# Your objective
Pictures stay out of this copy, which runs from the first line of the material through the line containing "1.519).build('indicator_mark', M['darkplastic'], t)".

# Given material
** begin **

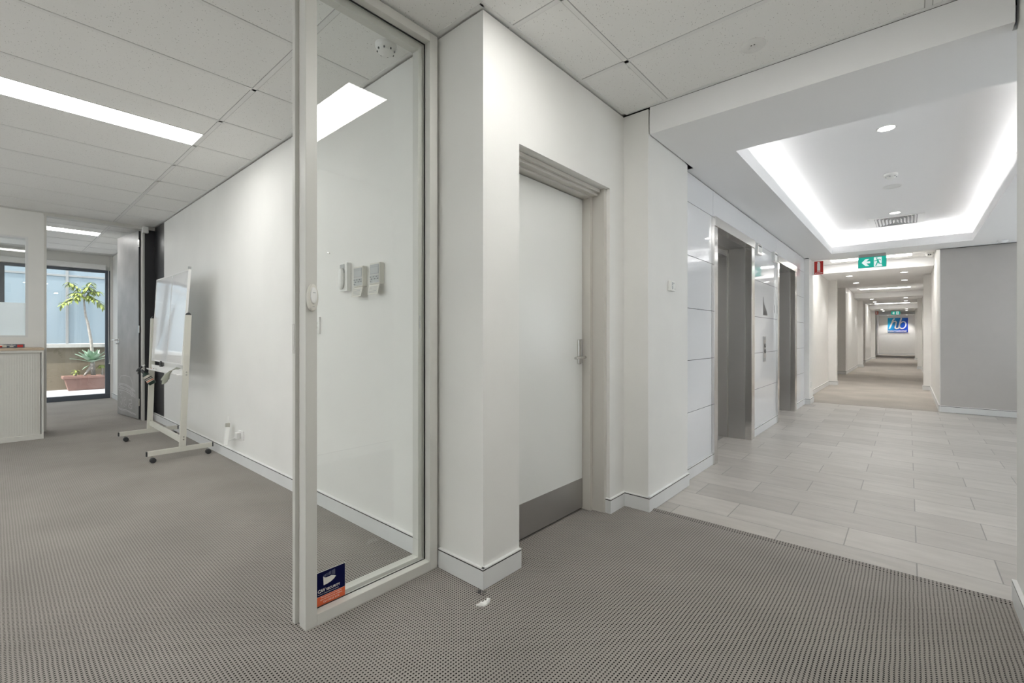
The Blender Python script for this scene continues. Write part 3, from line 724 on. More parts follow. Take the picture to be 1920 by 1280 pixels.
# ================================================================== WALL DEVICES
t = thing('thermostat', 'small white wall thermostat with two slots on the plain column', 'thermostat', (-1.31, 3.25, 1.537))
MB().box(-1.3098, -1.284, 3.214, 3.288, 1.500, 1.572).build('housing', M['whiteplastic'], t, bevel=0.003)
MB().box(-1.284, -1.2832, 3.226, 3.242, 1.540, 1.562).build('slot', M['greyplastic'], t)
MB().box(-1.284, -1.2832, 3.226, 3.242, 1.512, 1.535).build('slot', M['greyplastic'], t)
MB().box(-1.284, -1.2832, 3.256, 3.262, 1.552, 1.560).build('indicator_mark', M['darkplastic'], t)
MB().box(-1.284, -1.2832, 3.276, 3.281, 1.512, 1.519).build('indicator_mark', M['darkplastic'], t)

t = thing('intercom_handset', 'white wall intercom handset behind the glass, left of the two keypads', 'intercom', (-2.715, 1.50, 1.55))
MB().box(-2.765, -2.672, 1.470, 1.4998, 1.458, 1.640).build('base', M['whiteplastic'], t, bevel=0.003)
MB().box(-2.757, -2.700, 1.4690, 1.4698, 1.575, 1.630).build('recess', M['greyplastic'], t)
MB().box(-2.752, -2.705, 1.4675, 1.4690, 1.607, 1.626).build('name_window', M['lcd'], t)
hs = [list(reversed([(-2.727+rx*math.cos(a), 1.460+ry*math.sin(a), z) for a in [2*PI*k/14 for k in range(14)]])) for z, rx, ry in
      ((1.470, 0.008, 0.005), (1.478, 0.020, 0.011), (1.50, 0.028, 0.014), (1.55, 0.029, 0.015), (1.585, 0.028, 0.013), (1.600, 0.024, 0.011), (1.604, 0.012, 0.006))]
MB().rings(hs).build('receiver', M['whiteplastic'], t, smooth=True)
def keypad(x0, x1, zt_, label):
    t = thing('alarm_keypad', label, 'keypad', ((x0+x1)/2, 1.50, zt_-0.08), 'alarm keypads behind the glass')
    yf = 1.468
    MB().box(x0, x1, yf, 1.4998, zt_-0.125, zt_).build('body', M['creamplastic'], t, bevel=0.003)
    MB().box(x0+0.006, x1-0.008, yf-0.0012, yf, zt_-0.068, zt_-0.010).build('display_surround', M['greyplastic'], t)
    MB().box(x0+0.012, x1-0.013, yf-0.002, yf-0.0012, zt_-0.062, zt_-0.028).build('display', M['lcd'], t)
    MB().box(x0+0.012, x1-0.013, yf-0.002, yf-0.0012, zt_-0.021, zt_-0.016).build('name_strip', M['lcd'], t)
    MB().box(x0+0.006, x1-0.006, yf-0.0012, yf, zt_-0.118, zt_-0.071).build('key_field', M['lcd'], t)
    n = 0
    for r in range(3):
        for c in range(6):
            if r == 2 and c > 1: continue
            kx = x0+0.011+c*(x1-x0-0.026)/5; kz = zt_-0.082-r*0.013
            MB().box(kx-0.0028, kx+0.0028, yf-0.003, yf-0.0012, kz-0.003, kz+0.003).build('key', M['darkplastic'] if (r+c) % 2 == 0 else M['greyplastic'], t)
    # flap folded down below the body, leaning out at its foot
    p = [(x0-0.002, yf-0.002, zt_-0.128), (x1+0.002, yf-0.002, zt_-0.128), (x1+0.002, yf+0.003, zt_-0.128), (x0-0.002, yf+0.003, zt_-0.128)]
    z2 = zt_-0.187; q = [(x0-0.002, yf-0.014, z2), (x1+0.002, yf-0.014, z2), (x1+0.002, yf-0.009, z2), (x0-0.002, yf-0.009, z2)]
    fl = MB().hexa(q+p).build('flap', M['creamplastic'], t, bevel=0.001)
    pr = MB()
    for i in range(5):
        z = zt_-0.142-i*0.008; yy = yf-0.0022-(zt_-0.128-z)*0.2034-0.0009
        pr.box(x0+0.012, x1-0.010-0.006*(i % 2), yy, yy+0.0006, z-0.0012, z+0.0012)
    pr.build('instructions', M['greyplastic'], fl)
keypad(-2.588, -2.482, 1.598, 'alarm keypad with its flap folded down, middle of the three devices behind the glass')
keypad(-2.405, -2.300, 1.602, 'alarm keypad with its flap folded down, rightmost of the three devices behind the glass')
b = MB().cyl((-2.95, 1.4998, 1.732), (0, -1, 0), 0.004, 0.012); b.tube([(-2.95, 1.488, 1.732), (-2.935, 1.480, 1.732), (-2.925, 1.482, 1.728)], 0.004, 8)
tag(b.build('wall_hook', M['chrome'], loc=(-2.95, 1.49, 1.73), smooth=True), 'tiny metal hook on the white wall behind the glass, left of the intercom', 'hook')
t = thing('light_switch', 'white light switch plate just right of the glass screen end post', 'switch', (-3.12, 1.50, 1.245))
MB().box(-3.165, -3.082, 1.489, 1.4998, 1.188, 1.305).build('plate', M['whiteplastic'], t, bevel=0.002)
for z in (1.262, 1.232): MB().box(-3.125, -3.108, 1.486, 1.489, z-0.006, z+0.006).build('rocker', M['greyplastic'], t)

t = thing('power_outlet', 'white power outlet low on the white wall beside the whiteboard stand', 'outlet', (-4.60, 1.50, 0.30))
MB().box(-4.66, -4.545, 1.490, 1.4998, 0.225, 0.305).build('plate', M['whiteplastic'], t, bevel=0.002)
MB().box(-4.655, -4.60, 1.455, 1.490, 0.235, 0.290).build('plug', M['whiteplastic'], t, bevel=0.006)
t = thing('mesh_router', 'slim white leaning box with flared top at the low wall outlet', 'device', (-4.76, 1.44, 0.25))
MB().hexa([(-4.80, 1.405, 0.165), (-4.75, 1.395, 0.165), (-4.735, 1.425, 0.165), (-4.785, 1.435, 0.165),
           (-4.86, 1.440, 0.325), (-4.80, 1.430, 0.325), (-4.785, 1.460, 0.325), (-4.845, 1.470, 0.325)]).build('body', M['whiteplastic'], t, bevel=0.003)
MB().hexa([(-4.81, 1.425, 0.325), (-4.80, 1.425, 0.325), (-4.785, 1.460, 0.325), (-4.795, 1.460, 0.325),
           (-4.79, 1.420, 0.362), (-4.782, 1.420, 0.362), (-4.768, 1.455, 0.362), (-4.776, 1.455, 0.362)]).build('flap', M['creamplastic'], t)
MB().tube([(-4.83, 1.455, 0.325), (-4.845, 1.465, 0.41)], 0.005, 8).build('antenna', M['whiteplastic'], t)
MB().tube([(-4.765, 1.44, 0.20), (-4.71, 1.45, 0.22), (-4.66, 1.465, 0.25)], 0.004, 8).build('cable', M['whiteplastic'], t)

# bit of plaster and torn carpet at the wall corner
b = MB()
fl_ = [(-1.407, 1.450), (-1.398, 1.452), (-1.388, 1.440), (-1.384, 1.425), (-1.378, 1.412), (-1.384, 1.398), (-1.398, 1.388), (-1.412, 1.378), (-1.408, 1.394), (-1.400, 1.404), (-1.403, 1.418), (-1.398, 1.428), (-1.404, 1.438)]
cx_, cy_ = -1.394, 1.416
b.rings([[(x, y, 0.0) for x, y in fl_], [(x, y, 0.006+0.003*math.sin(k*2.1)) for k, (x, y) in enumerate(fl_)],
         [(cx_+(x-cx_)*0.6, cy_+(y-cy_)*0.75, 0.013+0.003*math.sin(k*3.3)) for k, (x, y) in enumerate(fl_)]])
tag(b.build('plaster_flake', M['whiteplastic'], loc=(-1.395, 1.42, 0)), 'crumbled white plaster bit on the carpet at the foot of the wall corner', 'debris')
b = MB()
for i in range(22):
    x = -1.462+random.uniform(-0.022, 0.022); y = 1.466+random.uniform(-0.012, 0.012)
    b.tube([(x, y, 0.0), (x+random.uniform(-.006, .006), y+random.uniform(-.006, .006), 0.006), (x+random.uniform(-.014, .014), y+random.uniform(-.014, .014), random.uniform(0.003, 0.014))], 0.0009, 5)
tag(b.build('frayed_threads', M['darkplastic'], loc=(-1.462, 1.466, 0)), 'dark frayed carpet threads at the wall corner skirting', 'threads', kind='stuff')

# ================================================================== CEILING DEVICES
t = thing('smoke_detector', 'white round detector on the tiled ceiling above the tiled lobby entry', 'smoke detector', (-0.615, 2.63, 2.70))
MB().lathe((-0.615, 2.63, 2.7025), (0, 0, -1), [(0.060, 0), (0.060, 0.006), (0.052, 0.013), (0.030, 0.016)]).build('base', M['whiteplastic'], t, smooth=True)
MB().lathe((-0.615, 2.63, 2.69), (0, 0, -1), [(0.020, 0), (0.018, 0.012), (0.010, 0.016)]).build('sensor', M['whiteplastic'], t, smooth=True)
for x in (-0.620, -0.606): MB().box(x, x+0.007, 2.601, 2.605, 2.684, 2.690).build('vent_slot', M['darkplastic'], t)
t = thing('smoke_detector', 'white bulky detector on the ceiling seen through the top of the glass screen', 'smoke detector', (-2.07, 1.36, 2.70))
MB().lathe((-2.07, 1.36, 2.7025), (0, 0, -1), [(0.055, 0), (0.055, 0.012), (0.046, 0.022), (0.040, 0.040), (0.026, 0.048)]).build('body', M['whiteplastic'], t, smooth=True)
for k in range(8): a = 2*PI*k/8; MB().box(-2.07+0.044*math.cos(a)-0.003, -2.07+0.044*math.cos(a)+0.003, 1.36+0.044*math.sin(a)-0.003, 1.36+0.044*math.sin(a)+0.003, 2.664, 2.672).build('vent_slot', M['darkplastic'], t)
t = thing('smoke_detector', 'white stepped smoke detector in the middle of the lobby coffer', 'smoke detector', (-0.136, 6.11, 2.85))
MB().lathe((-0.136, 6.11, 2.85), (0, 0, -1), [(0.058, 0), (0.058, 0.022), (0.052, 0.028), (0.040, 0.032), (0.036, 0.044), (0.024, 0.050)]).build('body', M['whiteplastic'], t, smooth=True)
for k in range(6): a = 2*PI*k/6+0.3; MB().box(-0.133+0.042*math.cos(a)-0.005, -0.133+0.042*math.cos(a)+0.005, 6.11+0.042*math.sin(a)-0.005, 6.11+0.042*math.sin(a)+0.005, 2.812, 2.819).build('vent_slot', M['greyplastic'], t)
t = thing('ceiling_speaker', 'flush round speaker grille in the lobby coffer beyond the smoke detector', 'speaker', (-0.135, 6.635, 2.85))
MB().lathe((-0.135, 6.635, 2.85), (0, 0, -1), [(0.088, 0), (0.088, 0.003), (0.080, 0.004), (0.080, 0)]).build('ring', M['trimwhite'], t, smooth=True)
MB().lathe((-0.135, 6.635, 2.8495), (0, 0, -1), [(0.079, 0), (0.079, 0.001)]).build('grille', M['skirt'], t)
t = thing('smoke_detector', 'white detector on the lobby soffit by the grey wall', 'smoke detector', (1.0, 9.35, SH))
MB().lathe((1.0, 9.35, SH), (0, 0, -1), [(0.055, 0), (0.055, 0.014), (0.042, 0.022), (0.030, 0.034)]).build('body', M['soffit'], t, smooth=True)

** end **

# The response
The Blender Python script for this scene continues. Write part 3, from line 724 on. More parts follow. Take the picture to be 1920 by 1280 pixels.
# ================================================================== WALL DEVICES
t = thing('thermostat', 'small white wall thermostat with two slots on the plain column', 'thermostat', (-1.31, 3.25, 1.537))
MB().box(-1.3098, -1.284, 3.214, 3.288, 1.500, 1.572).build('housing', M['whiteplastic'], t, bevel=0.003)
MB().box(-1.284, -1.2832, 3.226, 3.242, 1.540, 1.562).build('slot', M['greyplastic'], t)
MB().box(-1.284, -1.2832, 3.226, 3.242, 1.512, 1.535).build('slot', M['greyplastic'], t)
MB().box(-1.284, -1.2832, 3.256, 3.262, 1.552, 1.560).build('indicator_mark', M['darkplastic'], t)
MB().box(-1.284, -1.2832, 3.276, 3.281, 1.512, 1.519).build('indicator_mark', M['darkplastic'], t)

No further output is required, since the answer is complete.